Beyond the historical aspects, what Konchalovsky is interested in the ways people make choices and compromise themselves. Jules could well personify the concept of the "banality of evil". At no time does he appear disturbed by what he does, even when his wife suggests that history could turn on them. For Jules, his actions are all part of his function as a police officer and nothing more, even when those functions include torture. Helmut is convinced of the rightness of the Nazi philosophy. He is shown as the cultured German, with a love for Russian literature and the conviction that had he been born in Russia, he would have been a dedicated Communist. Olga teeters between selflessness and self-interest - the prisoners are often pitted against each other in the name of survival, yet she is also the one of the three major characters here that is capable of self-reflection.

Like probably most readers here, my familiarity with the films of Andrei Konchalovsky is limited to some of his work from his American period, when he was the unlikely house prestige director at Cannon Films with Runaway Train, and later, the credited director of Tango & Cash. Here, Konchalovsky is somber. Like a film from that era, Paradise is in the old Academy ratio and in black and white. Most of the shots are static with the characters moving within the frame, sometimes out of the camera's field of vision.
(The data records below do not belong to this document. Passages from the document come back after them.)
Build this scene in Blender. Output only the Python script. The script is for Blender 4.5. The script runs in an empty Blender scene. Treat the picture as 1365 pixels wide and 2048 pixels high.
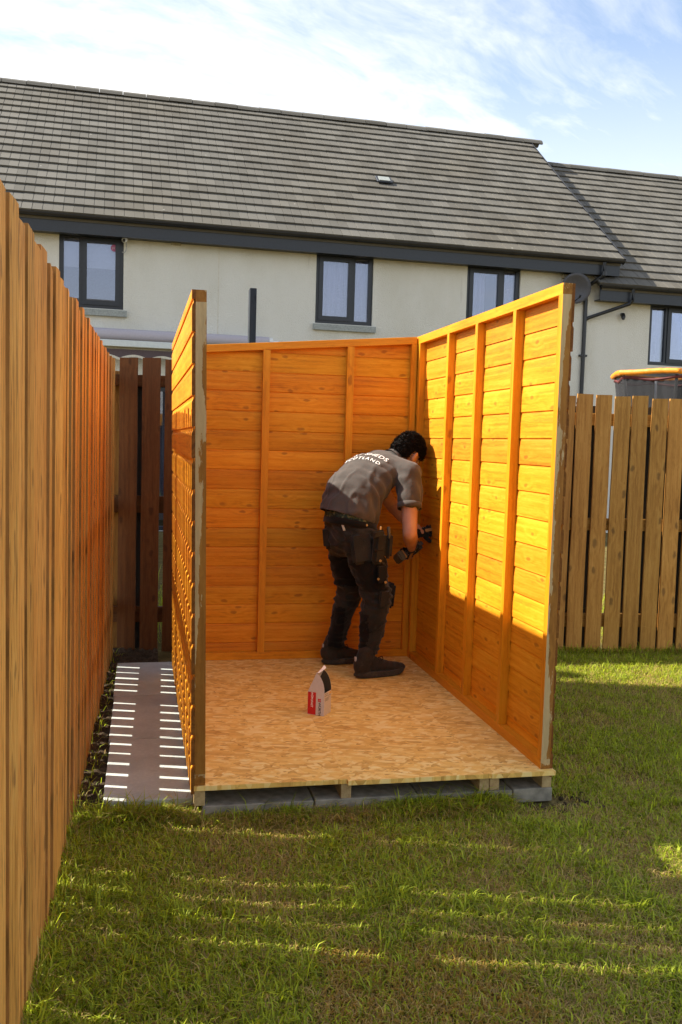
import bpy, bmesh, math, random
import numpy as np
from mathutils import Vector, Matrix, noise
from mathutils.bvhtree import BVHTree

R = math.radians
SC = bpy.context.scene
COL = SC.collection

# ------------------------------------------------------------------ camera
CAM_POS = Vector((-0.182, -3.5954, 1.3776))
YAW, PITCH, ROLL = 0.2082, 0.07498, 0.028
fwd = Vector((math.sin(YAW) * math.cos(PITCH), math.cos(YAW) * math.cos(PITCH), -math.sin(PITCH)))
rgt = Vector((math.cos(YAW), -math.sin(YAW), 0))
upv = rgt.cross(fwd)
cr = rgt * math.cos(ROLL) + upv * math.sin(ROLL)
cu = upv * math.cos(ROLL) - rgt * math.sin(ROLL)
cam = bpy.data.cameras.new('camera')
cam.sensor_fit = 'HORIZONTAL'
cam.sensor_width = 36.0
cam.lens = 36.0 * 1837.34 / 1365.0
cam.clip_start = 0.05
cam.clip_end = 2000
cam_o = bpy.data.objects.new('camera', cam)
COL.objects.link(cam_o)
m = Matrix((cr, cu, -fwd)).transposed().to_4x4()
m.translation = CAM_POS
cam_o.matrix_world = m
SC.camera = cam_o

# ------------------------------------------------------------------ light
SUN_DIR = Vector((1.0, -0.29, -0.927)).normalized()      # the way the light travels
SUN_ELEV = math.asin(-SUN_DIR.z)
SUN_AZ = math.atan2(-SUN_DIR.x, -SUN_DIR.y)              # clockwise from +Y
SUN_STRENGTH = 2.1
SKY_STRENGTH = 0.05
CLOUD = 6.0
EXPOSURE = 2.35
sun = bpy.data.lights.new('sun', 'SUN')
sun.energy = SUN_STRENGTH
sun.angle = R(0.53)
sun.color = (1.0, 0.93, 0.80)
sun_o = bpy.data.objects.new('sun', sun)
COL.objects.link(sun_o)
sun_o.rotation_euler = SUN_DIR.to_track_quat('-Z', 'Y').to_euler()
sun_o.location = (-8, 4, 9)

world = bpy.data.worlds.new('World')
SC.world = world
world.use_nodes = True
SC.view_settings.view_transform = 'Standard'
SC.view_settings.look = 'None'
SC.view_settings.exposure = EXPOSURE
SC.view_settings.gamma = 1.0
SC.view_settings.use_curve_mapping = False


# ------------------------------------------------------------------ node helpers
class NT:
    def __init__(self, tree):
        self.t = tree
        tree.nodes.clear()

    def n(self, typ, **kw):
        nd = self.t.nodes.new(typ)
        for k, v in kw.items():
            if k == 'ins':
                for kk, vv in v.items():
                    self.set(nd, kk, vv)
            else:
                setattr(nd, k, v)
        return nd

    def set(self, nd, key, v):
        s = nd.inputs[key]
        if hasattr(v, 'outputs'):
            v = v.outputs[0]
        if isinstance(v, bpy.types.NodeSocket):
            self.t.links.new(v, s)
        else:
            if s.type == 'RGBA' and not isinstance(v, (float, int)) and len(v) == 3:
                v = (*v, 1)
            s.default_value = v

    def math(self, op, a, b=0.0, c=None, clamp=False):
        nd = self.n('ShaderNodeMath', operation=op, use_clamp=clamp)
        self.set(nd, 0, a)
        self.set(nd, 1, b)
        if c is not None:
            self.set(nd, 2, c)
        return nd.outputs[0]

    def vmath(self, op, a, b=(0, 0, 0)):
        nd = self.n('ShaderNodeVectorMath', operation=op)
        self.set(nd, 0, a)
        if op == 'SCALE':
            self.set(nd, 'Scale', b)
        else:
            self.set(nd, 1, b)
        return nd.outputs[0]

    def sstep(self, v, a, b):
        nd = self.n('ShaderNodeMapRange', interpolation_type='SMOOTHSTEP')
        self.set(nd, 0, v)
        self.set(nd, 1, a)
        self.set(nd, 2, b)
        return nd.outputs[0]

    def mix(self, f, a, b, blend='MIX'):
        nd = self.n('ShaderNodeMix', data_type='RGBA', blend_type=blend)
        self.set(nd, 0, f)
        self.set(nd, 6, a)
        self.set(nd, 7, b)
        return nd.outputs[2]

    def noise(self, vec, scale, detail=3.0, rough=0.5, out=0):
        nd = self.n('ShaderNodeTexNoise')
        self.set(nd, 'Vector', vec)
        self.set(nd, 'Scale', scale)
        self.set(nd, 'Detail', detail)
        self.set(nd, 'Roughness', rough)
        return nd.outputs[out]

    def voro(self, vec, scale, feature='F1', out=0):
        nd = self.n('ShaderNodeTexVoronoi', feature=feature)
        self.set(nd, 'Vector', vec)
        self.set(nd, 'Scale', scale)
        return nd

    def ramp(self, f, stops):
        nd = self.n('ShaderNodeValToRGB')
        el = nd.color_ramp.elements
        while len(el) < len(stops):
            el.new(0.5)
        for e, (p, c) in zip(el, stops):
            e.position = p
            e.color = (*c, 1)
        self.set(nd, 0, f)
        return nd.outputs[0]

    def sep(self, v):
        nd = self.n('ShaderNodeSeparateXYZ')
        self.set(nd, 0, v)
        return nd.outputs

    def comb(self, x, y, z):
        nd = self.n('ShaderNodeCombineXYZ')
        for i, q in enumerate((x, y, z)):
            self.set(nd, i, q)
        return nd.outputs[0]


def newmat(name):
    mt = bpy.data.materials.new(name)
    mt.use_nodes = True
    return mt, NT(mt.node_tree)


def finish(nt, color, rough=0.6, bump=None, bstr=0.2, bdist=0.01, metal=0.0, spec=0.5, shader=None, extra=None):
    out = nt.n('ShaderNodeOutputMaterial')
    p = nt.n('ShaderNodeBsdfPrincipled')
    nt.set(p, 'Base Color', color)
    nt.set(p, 'Roughness', rough)
    nt.set(p, 'Metallic', metal)
    nt.set(p, 'Specular IOR Level', spec)
    if bump is not None:
        b = nt.n('ShaderNodeBump')
        nt.set(b, 'Strength', bstr)
        nt.set(b, 'Distance', bdist)
        nt.set(b, 'Height', bump)
        nt.set(p, 'Normal', b.outputs[0])
    if extra:
        for k, v in extra.items():
            nt.set(p, k, v)
    nt.t.links.new(p.outputs[0], out.inputs[0])
    return p


def plain(name, color, rough=0.55, nscale=40.0, var=0.15, bstr=0.1, metal=0.0, spec=0.5, bdist=0.003):
    """even paint or plastic with slight mottling"""
    mt, nt = newmat(name)
    tc = nt.n('ShaderNodeTexCoord').outputs['Object']
    nz = nt.noise(tc, nscale, 4)
    lo = tuple(c * (1 - var) for c in color)
    hi = tuple(min(1, c * (1 + var)) for c in color)
    c = nt.ramp(nz, [(0.3, lo), (0.7, hi)])
    finish(nt, c, rough, nz, bstr, bdist, metal, spec)
    return mt


def wood(name, dark, mid, light, knotc, rough=0.6, grain=1.0, kscale=1.0, kgate=0.55, hue=0.10, val=0.25, bstr=0.25, spec=0.3, peel=None, streak=0.0, knot_str=0.55):
    """timber with the grain along local X"""
    mt, nt = newmat(name)
    tc = nt.n('ShaderNodeTexCoord').outputs['Object']
    rnd = nt.n('ShaderNodeObjectInfo').outputs['Random']
    off = nt.comb(nt.math('MULTIPLY', rnd, 37.3), nt.math('MULTIPLY', rnd, 91.7), nt.math('MULTIPLY', rnd, 53.1))
    P = nt.vmath('ADD', tc, off)
    pk = nt.sep(P)
    kv = nt.comb(nt.math('MULTIPLY', pk[0], 4.2 * kscale), nt.math('MULTIPLY', nt.math('ADD', pk[1], pk[2]), 9.0 * kscale), 0.0)
    wob = nt.noise(P, 14.0, 2, 0.5, out=1)
    kv = nt.vmath('ADD', kv, nt.vmath('SCALE', wob, 0.25))
    vo = nt.voro(kv, 1.0)
    vo.voronoi_dimensions = '2D'
    d = vo.outputs['Distance']
    gate = nt.math('GREATER_THAN', nt.sep(vo.outputs['Color'])[0], kgate)
    km = nt.math('MULTIPLY', nt.sstep(d, 0.13, 0.05), gate)
    ring = nt.math('MULTIPLY', nt.sstep(d, 0.55, 0.0), gate)
    lowv = nt.noise(nt.vmath('MULTIPLY', P, (0.7, 5, 5)), 1.0, 2)
    xyz = nt.sep(P)
    phase = nt.math('ADD', nt.math('MULTIPLY', nt.math('ADD', xyz[2], xyz[1]), 150.0 * grain), nt.math('MULTIPLY', lowv, 9.0))
    phase = nt.math('ADD', phase, nt.math('MULTIPLY', ring, 7.0))
    rings = nt.math('MULTIPLY_ADD', nt.math('SINE', phase), 0.5, 0.5)
    gv = nt.vmath('MULTIPLY', P, (3.0, 110 * grain, 110 * grain))
    gv = nt.vmath('ADD', gv, nt.vmath('SCALE', wob, 1.6))
    fine = nt.noise(gv, 1.0, 4, 0.6)
    g = nt.math('ADD', nt.math('MULTIPLY', fine, 0.72), nt.math('MULTIPLY', rings, 0.10))
    big = nt.noise(nt.vmath('MULTIPLY', P, (2.5, 9, 9)), 1.0, 3)
    g = nt.math('ADD', g, nt.math('MULTIPLY_ADD', big, 0.45, -0.14))
    c = nt.ramp(g, [(0.22, dark), (0.47, mid), (0.75, light)])
    if streak:
        sv = nt.noise(nt.vmath('MULTIPLY', P, (4.5, 60, 60)), 1.0, 5, 0.6)
        c = nt.mix(nt.math('MULTIPLY', nt.sstep(sv, 0.545, 0.62), streak), c, tuple(q * 0.35 for q in dark))
    c = nt.mix(nt.math('MULTIPLY', nt.sstep(d, 0.30, 0.12), nt.math('MULTIPLY', gate, 0.18)), c, light)
    c = nt.mix(nt.math('MULTIPLY', km, knot_str), c, knotc)
    hsv = nt.n('ShaderNodeHueSaturation')
    nt.set(hsv, 'Hue', nt.math('MULTIPLY_ADD', rnd, hue * 0.1, 0.5 - hue * 0.05))
    r2 = nt.math('FRACT', nt.math('MULTIPLY', rnd, 7.77))
    nt.set(hsv, 'Value', nt.math('MULTIPLY_ADD', r2, val, 1.0 - val * 0.5))
    nt.set(hsv, 'Color', c)
    c = hsv.outputs[0]
    if peel:
        pv = nt.vmath('MULTIPLY', P, (peel[1], 16, 16))
        pm = nt.math('MULTIPLY_ADD', nt.noise(pv, 1.0, 7, 0.68), 2.0, -0.5)
        lz = nt.sep(tc)
        pm = nt.math('ADD', pm, nt.math('MULTIPLY_ADD', lz[2], peel[3], -0.021 * peel[3]))
        pm = nt.math('ADD', pm, nt.math('MULTIPLY_ADD', lz[0], peel[4], -0.9 * peel[4]))
        pm = nt.sstep(pm, peel[2], peel[2] + 0.025)
        raw = nt.ramp(fine, [(0.3, tuple(q * 0.75 for q in peel[0])), (0.7, peel[0])])
        c = nt.mix(pm, c, raw)
    finish(nt, c, rough, g, bstr, 0.004, spec=spec)
    return mt


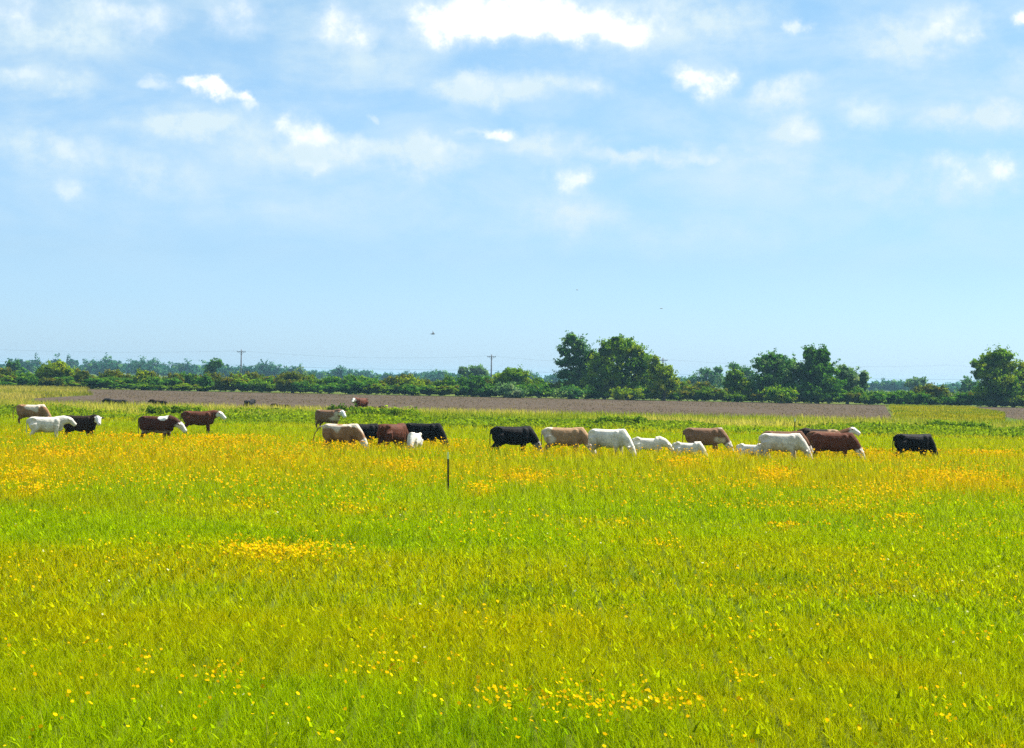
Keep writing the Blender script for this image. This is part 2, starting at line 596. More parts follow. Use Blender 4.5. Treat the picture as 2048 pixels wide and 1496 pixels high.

One of the exceptions is a scene of the round-up of Parisian Jews with the camera panning to capture the action. There is also fragments from a home movie that features Helmut and Olga with mutual friends in Italy. In some of those fragments, Konchalovsky also employs dissolves with people fading in or out of the image. The effect might be akin to how his characters remember that day.

Paradise won Konchalovsky the Best Director Award at the Venice Film Festival 2016, and was Russia's entry for the Foreign Language film Oscar last year.